5) Rock Blocks. Rock Blocks are just plain better than raw stone for constructions: not only do you get four times as many (and trust me, as swarmed with stone as you think you are, trying to build a pyramid or castle will prove you're actually short -- especially if you care about color!), but the blocks are faster to haul, result in constructions being assembled faster, and give you smooth constructions if you care about that.

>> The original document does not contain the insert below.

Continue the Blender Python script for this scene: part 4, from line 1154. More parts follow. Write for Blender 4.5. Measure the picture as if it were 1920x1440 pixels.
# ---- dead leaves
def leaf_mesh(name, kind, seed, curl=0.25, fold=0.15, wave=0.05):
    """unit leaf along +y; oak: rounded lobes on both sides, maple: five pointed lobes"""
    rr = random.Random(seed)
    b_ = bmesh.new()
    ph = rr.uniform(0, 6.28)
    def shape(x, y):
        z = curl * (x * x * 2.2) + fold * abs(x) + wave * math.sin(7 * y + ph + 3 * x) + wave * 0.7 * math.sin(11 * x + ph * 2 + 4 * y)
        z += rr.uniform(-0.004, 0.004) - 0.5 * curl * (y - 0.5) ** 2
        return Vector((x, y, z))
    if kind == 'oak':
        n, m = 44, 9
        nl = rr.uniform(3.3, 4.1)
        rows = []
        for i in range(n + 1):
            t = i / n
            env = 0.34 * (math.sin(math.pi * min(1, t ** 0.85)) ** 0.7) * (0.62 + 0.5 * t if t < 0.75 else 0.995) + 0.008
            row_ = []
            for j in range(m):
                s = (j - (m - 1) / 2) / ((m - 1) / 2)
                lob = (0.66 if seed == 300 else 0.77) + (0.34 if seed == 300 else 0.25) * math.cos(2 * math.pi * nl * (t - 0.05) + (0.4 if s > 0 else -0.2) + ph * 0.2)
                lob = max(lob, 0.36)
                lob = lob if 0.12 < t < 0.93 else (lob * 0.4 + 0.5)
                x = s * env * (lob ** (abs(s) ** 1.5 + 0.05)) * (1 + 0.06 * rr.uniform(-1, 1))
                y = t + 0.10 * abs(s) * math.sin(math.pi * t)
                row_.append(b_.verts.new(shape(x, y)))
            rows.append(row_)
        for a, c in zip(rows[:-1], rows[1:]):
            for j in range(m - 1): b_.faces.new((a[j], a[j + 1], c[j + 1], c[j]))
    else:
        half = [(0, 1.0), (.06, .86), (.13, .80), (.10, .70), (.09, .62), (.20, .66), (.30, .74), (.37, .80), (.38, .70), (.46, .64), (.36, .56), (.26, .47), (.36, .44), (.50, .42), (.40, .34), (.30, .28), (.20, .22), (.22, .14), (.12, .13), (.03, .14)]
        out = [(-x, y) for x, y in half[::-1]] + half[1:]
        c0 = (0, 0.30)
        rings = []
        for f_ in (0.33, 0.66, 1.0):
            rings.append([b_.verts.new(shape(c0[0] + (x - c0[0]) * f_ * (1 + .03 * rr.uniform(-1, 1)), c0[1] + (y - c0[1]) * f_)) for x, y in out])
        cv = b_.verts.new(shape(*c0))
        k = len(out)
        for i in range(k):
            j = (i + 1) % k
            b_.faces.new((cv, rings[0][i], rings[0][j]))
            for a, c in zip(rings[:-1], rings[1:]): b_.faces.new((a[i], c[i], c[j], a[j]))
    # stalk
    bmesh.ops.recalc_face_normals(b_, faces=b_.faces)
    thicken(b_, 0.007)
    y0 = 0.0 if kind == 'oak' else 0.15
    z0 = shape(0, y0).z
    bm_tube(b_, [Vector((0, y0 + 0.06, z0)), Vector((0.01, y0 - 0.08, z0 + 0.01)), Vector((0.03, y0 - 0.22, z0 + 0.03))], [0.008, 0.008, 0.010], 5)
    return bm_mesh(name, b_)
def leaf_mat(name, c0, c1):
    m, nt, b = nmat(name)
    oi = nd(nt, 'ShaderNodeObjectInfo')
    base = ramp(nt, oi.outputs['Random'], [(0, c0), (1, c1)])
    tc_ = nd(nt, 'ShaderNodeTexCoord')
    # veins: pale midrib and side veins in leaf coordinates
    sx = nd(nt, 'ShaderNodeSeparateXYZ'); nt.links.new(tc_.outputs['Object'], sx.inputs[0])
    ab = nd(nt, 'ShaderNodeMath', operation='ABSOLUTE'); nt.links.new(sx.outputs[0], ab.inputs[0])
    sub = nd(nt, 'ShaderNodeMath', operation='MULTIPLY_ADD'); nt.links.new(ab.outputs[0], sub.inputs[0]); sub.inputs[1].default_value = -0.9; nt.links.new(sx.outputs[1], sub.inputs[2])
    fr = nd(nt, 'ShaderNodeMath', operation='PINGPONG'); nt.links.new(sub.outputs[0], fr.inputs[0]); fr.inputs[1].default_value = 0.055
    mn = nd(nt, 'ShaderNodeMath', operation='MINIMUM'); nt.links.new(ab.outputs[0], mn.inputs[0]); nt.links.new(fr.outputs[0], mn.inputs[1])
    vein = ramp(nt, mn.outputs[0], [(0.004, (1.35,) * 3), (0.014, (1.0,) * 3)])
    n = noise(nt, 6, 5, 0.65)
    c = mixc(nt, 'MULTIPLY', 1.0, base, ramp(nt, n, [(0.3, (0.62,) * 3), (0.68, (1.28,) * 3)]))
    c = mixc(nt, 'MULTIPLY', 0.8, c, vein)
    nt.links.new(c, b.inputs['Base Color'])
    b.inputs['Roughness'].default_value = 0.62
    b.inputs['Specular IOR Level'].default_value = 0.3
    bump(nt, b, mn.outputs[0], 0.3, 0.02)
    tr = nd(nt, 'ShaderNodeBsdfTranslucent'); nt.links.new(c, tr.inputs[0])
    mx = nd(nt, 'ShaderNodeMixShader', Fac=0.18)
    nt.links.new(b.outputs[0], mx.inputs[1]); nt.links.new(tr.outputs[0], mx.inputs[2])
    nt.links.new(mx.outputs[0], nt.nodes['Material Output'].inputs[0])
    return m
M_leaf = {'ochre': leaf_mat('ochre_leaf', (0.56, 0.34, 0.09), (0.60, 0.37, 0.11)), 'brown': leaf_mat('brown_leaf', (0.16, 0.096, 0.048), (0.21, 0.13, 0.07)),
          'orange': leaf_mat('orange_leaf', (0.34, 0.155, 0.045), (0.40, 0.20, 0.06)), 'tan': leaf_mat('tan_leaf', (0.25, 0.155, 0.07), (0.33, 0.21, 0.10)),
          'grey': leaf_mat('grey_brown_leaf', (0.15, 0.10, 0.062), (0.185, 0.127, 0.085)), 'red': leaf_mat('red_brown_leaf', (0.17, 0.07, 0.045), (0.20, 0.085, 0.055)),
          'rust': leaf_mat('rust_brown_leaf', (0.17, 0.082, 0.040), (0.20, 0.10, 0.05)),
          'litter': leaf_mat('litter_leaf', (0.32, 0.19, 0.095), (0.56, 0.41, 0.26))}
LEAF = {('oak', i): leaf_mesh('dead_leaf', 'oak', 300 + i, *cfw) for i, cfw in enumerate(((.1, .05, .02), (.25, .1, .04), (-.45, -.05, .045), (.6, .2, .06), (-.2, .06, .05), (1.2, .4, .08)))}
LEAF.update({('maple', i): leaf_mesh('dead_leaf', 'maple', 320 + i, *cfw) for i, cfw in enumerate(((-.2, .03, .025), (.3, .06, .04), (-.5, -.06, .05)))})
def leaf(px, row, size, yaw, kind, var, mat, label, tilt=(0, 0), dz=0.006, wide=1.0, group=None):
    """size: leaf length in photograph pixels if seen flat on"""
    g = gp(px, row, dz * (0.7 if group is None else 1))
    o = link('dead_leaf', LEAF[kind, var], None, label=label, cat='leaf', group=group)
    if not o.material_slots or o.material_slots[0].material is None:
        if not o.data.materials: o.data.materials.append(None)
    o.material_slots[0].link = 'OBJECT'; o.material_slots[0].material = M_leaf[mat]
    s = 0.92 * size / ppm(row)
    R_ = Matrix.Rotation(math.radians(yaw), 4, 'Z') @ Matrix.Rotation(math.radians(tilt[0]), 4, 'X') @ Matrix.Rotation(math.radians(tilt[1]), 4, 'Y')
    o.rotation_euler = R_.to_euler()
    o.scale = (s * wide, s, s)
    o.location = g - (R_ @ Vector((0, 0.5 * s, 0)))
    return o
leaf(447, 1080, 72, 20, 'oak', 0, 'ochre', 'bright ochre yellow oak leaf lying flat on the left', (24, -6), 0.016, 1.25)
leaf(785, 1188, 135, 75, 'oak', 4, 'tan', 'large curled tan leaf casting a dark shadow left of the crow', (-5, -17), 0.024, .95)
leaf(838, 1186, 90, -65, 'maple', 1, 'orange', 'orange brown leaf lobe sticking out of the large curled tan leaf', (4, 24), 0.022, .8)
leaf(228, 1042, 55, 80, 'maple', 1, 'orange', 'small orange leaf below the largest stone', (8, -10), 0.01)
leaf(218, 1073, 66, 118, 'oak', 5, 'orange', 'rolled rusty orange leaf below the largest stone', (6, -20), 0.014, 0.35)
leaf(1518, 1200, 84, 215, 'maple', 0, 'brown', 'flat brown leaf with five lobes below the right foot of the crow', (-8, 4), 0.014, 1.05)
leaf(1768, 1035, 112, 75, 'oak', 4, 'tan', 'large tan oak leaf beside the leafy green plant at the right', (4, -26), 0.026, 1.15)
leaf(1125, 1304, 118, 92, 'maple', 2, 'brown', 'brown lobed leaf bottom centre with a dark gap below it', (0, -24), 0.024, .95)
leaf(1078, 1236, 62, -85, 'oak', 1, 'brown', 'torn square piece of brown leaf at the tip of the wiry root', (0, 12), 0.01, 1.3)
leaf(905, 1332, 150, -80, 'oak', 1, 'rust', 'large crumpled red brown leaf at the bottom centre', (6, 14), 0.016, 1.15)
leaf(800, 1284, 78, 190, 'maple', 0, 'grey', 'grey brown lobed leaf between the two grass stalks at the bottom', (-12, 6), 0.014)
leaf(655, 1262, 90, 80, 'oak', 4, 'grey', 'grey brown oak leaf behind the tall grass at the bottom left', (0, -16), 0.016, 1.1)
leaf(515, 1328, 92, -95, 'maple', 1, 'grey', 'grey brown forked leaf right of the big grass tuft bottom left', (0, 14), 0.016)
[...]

In my average fort, I quantum-pile then reclaim all stone I mine out from future rooms near the masons, with the old 1-tile dump method. Ore gets yanked out later, when I set up my metal industry, as does Flux if and when I start making steel. If I find myself in possession of stone I want to use for very particular purposes (usually colorful block/mechanism stone: Cinnibar, Pitchblende, Cobaltite, Rutile, sometimes even Microcline... but if it's rare enough in my embark, I might make a special pile for magma-safe stones.), I make a custom stockpile for it and set it as economic until I have a job order that requires it. All the lousy gray and brown stone just sits there until the masons or craftsdwarves grab it. In the end, I never feel like I have enough these days, and often start a "Quarry" layer or two to acquire more, at least once I start above-ground building.